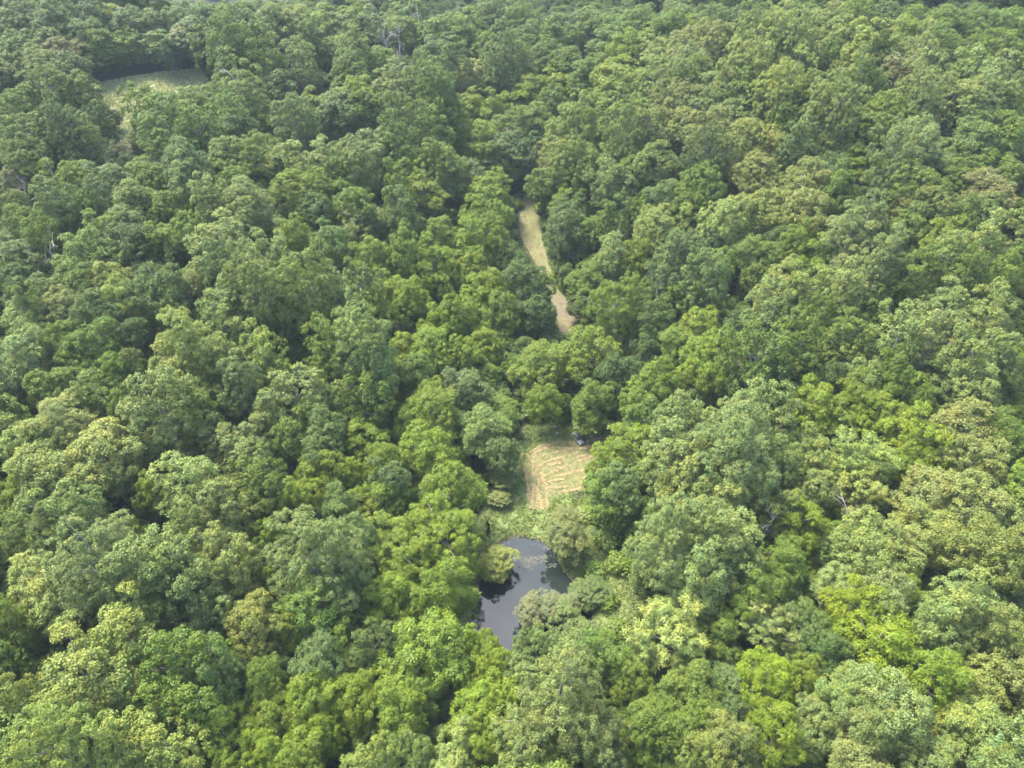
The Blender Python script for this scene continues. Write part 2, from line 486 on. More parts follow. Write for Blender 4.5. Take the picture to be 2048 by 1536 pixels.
def make_bush(seed):
    """low shrub about 4 m wide and 3 m tall"""
    r = np.random.default_rng(seed)
    n, m = 34, 42
    D = unit(r.normal(size=(n, 3))); D[:, 2] = np.abs(D[:, 2]) * 1.0 - .1
    SP = D * np.array([1.45, 1.45, 1.5]) * r.uniform(.5, 1, (n, 1)) + [0, 0, 1.0]
    d = unit(r.normal(size=(n, m, 3)) + np.array([0, 0, .3]))
    P = SP[:, None] + d * r.uniform(.3, .7, (n, m, 1))
    Nn = unit(d * .8 + D[:, None] * .4 + np.array([0, 0, .4]) + r.normal(0, .4, d.shape))
    tone = np.clip(.5 + r.normal(0, .2, n * m), 0, 1)
    s = r.uniform(.7, 1.3, n * m)
    crown = leaves_mesh("shrub_leaves", P.reshape(-1, 3), Nn.reshape(-1, 3), r.normal(size=(n * m, 3)), .32 * s, .2 * s, tone, .12)
    mb = MB()
    for i in range(7):
        e = SP[i]; mb.tube([[0, 0, 0], e * [.45, .45, .6], e], [.06, .04, .015], 4)
    return crown, mb.mesh("shrub_stems", M_BARK)
BUSH = [make_bush(s) for s in (1, 2, 3)]

def dead_mesh(seed, h=12.0, spread=.5, fine=3):
    r = np.random.default_rng(seed); mb = MB()
    def grow(p, d, l, rad, lev):
        n = 5; P = [p]
        for i in range(n):
            d = unit(d + r.normal(0, .13, 3) + np.array([0, 0, .04])); P.append(P[-1] + d * l / n)
        mb.tube(P, np.linspace(rad, rad * .45, n + 1), 6 if lev == 0 else 4)
        if lev < fine:
            for i in range(3 + (lev == 0) * 3):
                j = r.integers(2, n + 1); dd = unit(d + r.normal(0, 1, 3) * spread + np.array([0, 0, .15]))
                grow(P[j], dd, l * r.uniform(.35, .6), rad * .5, lev + 1)
    grow(np.zeros(3), np.array([0, 0, 1.0]), h * .75, h * .018, 0)
    return mb.mesh("bare_wood", M_DEAD)
DEAD = [dead_mesh(s) for s in (5, 6, 7, 8)]

# ------------------------------------------------------------------ the trees as read from the photograph
# rows: x, y of the treetop, crown width, kind, colour; in the coordinates of an enlarged part of the photograph
COL = {'y': (.112, .156, .012), 'g': (.092, .136, .017), 'p': (.138, .174, .044), 'l': (.156, .190, .040), 'd': (.060, .094, .018),
       'b': (.095, .134, .033), 'o': (.132, .154, .034), 'n': (.134, .140, .046), 't': (.145, .150, .080)}
ZOOM = 700.0 / 2048.0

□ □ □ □

## DO THIS
Quote the data exactly, leaving every image out of the copy.

## ANSWER FOR THE TASK
The Blender Python script for this scene continues. Write part 2, from line 486 on. More parts follow. Write for Blender 4.5. Take the picture to be 2048 by 1536 pixels.
def make_bush(seed):
    """low shrub about 4 m wide and 3 m tall"""
    r = np.random.default_rng(seed)
    n, m = 34, 42
    D = unit(r.normal(size=(n, 3))); D[:, 2] = np.abs(D[:, 2]) * 1.0 - .1
    SP = D * np.array([1.45, 1.45, 1.5]) * r.uniform(.5, 1, (n, 1)) + [0, 0, 1.0]
    d = unit(r.normal(size=(n, m, 3)) + np.array([0, 0, .3]))
    P = SP[:, None] + d * r.uniform(.3, .7, (n, m, 1))
    Nn = unit(d * .8 + D[:, None] * .4 + np.array([0, 0, .4]) + r.normal(0, .4, d.shape))
    tone = np.clip(.5 + r.normal(0, .2, n * m), 0, 1)
    s = r.uniform(.7, 1.3, n * m)
    crown = leaves_mesh("shrub_leaves", P.reshape(-1, 3), Nn.reshape(-1, 3), r.normal(size=(n * m, 3)), .32 * s, .2 * s, tone, .12)
    mb = MB()
    for i in range(7):
        e = SP[i]; mb.tube([[0, 0, 0], e * [.45, .45, .6], e], [.06, .04, .015], 4)
    return crown, mb.mesh("shrub_stems", M_BARK)
BUSH = [make_bush(s) for s in (1, 2, 3)]

def dead_mesh(seed, h=12.0, spread=.5, fine=3):
    r = np.random.default_rng(seed); mb = MB()
    def grow(p, d, l, rad, lev):
        n = 5; P = [p]
        for i in range(n):
            d = unit(d + r.normal(0, .13, 3) + np.array([0, 0, .04])); P.append(P[-1] + d * l / n)
        mb.tube(P, np.linspace(rad, rad * .45, n + 1), 6 if lev == 0 else 4)
        if lev < fine:
            for i in range(3 + (lev == 0) * 3):
                j = r.integers(2, n + 1); dd = unit(d + r.normal(0, 1, 3) * spread + np.array([0, 0, .15]))
                grow(P[j], dd, l * r.uniform(.35, .6), rad * .5, lev + 1)
    grow(np.zeros(3), np.array([0, 0, 1.0]), h * .75, h * .018, 0)
    return mb.mesh("bare_wood", M_DEAD)
DEAD = [dead_mesh(s) for s in (5, 6, 7, 8)]

# ------------------------------------------------------------------ the trees as read from the photograph
# rows: x, y of the treetop, crown width, kind, colour; in the coordinates of an enlarged part of the photograph
COL = {'y': (.112, .156, .012), 'g': (.092, .136, .017), 'p': (.138, .174, .044), 'l': (.156, .190, .040), 'd': (.060, .094, .018),
       'b': (.095, .134, .033), 'o': (.132, .154, .034), 'n': (.134, .140, .046), 't': (.145, .150, .080)}
ZOOM = 700.0 / 2048.0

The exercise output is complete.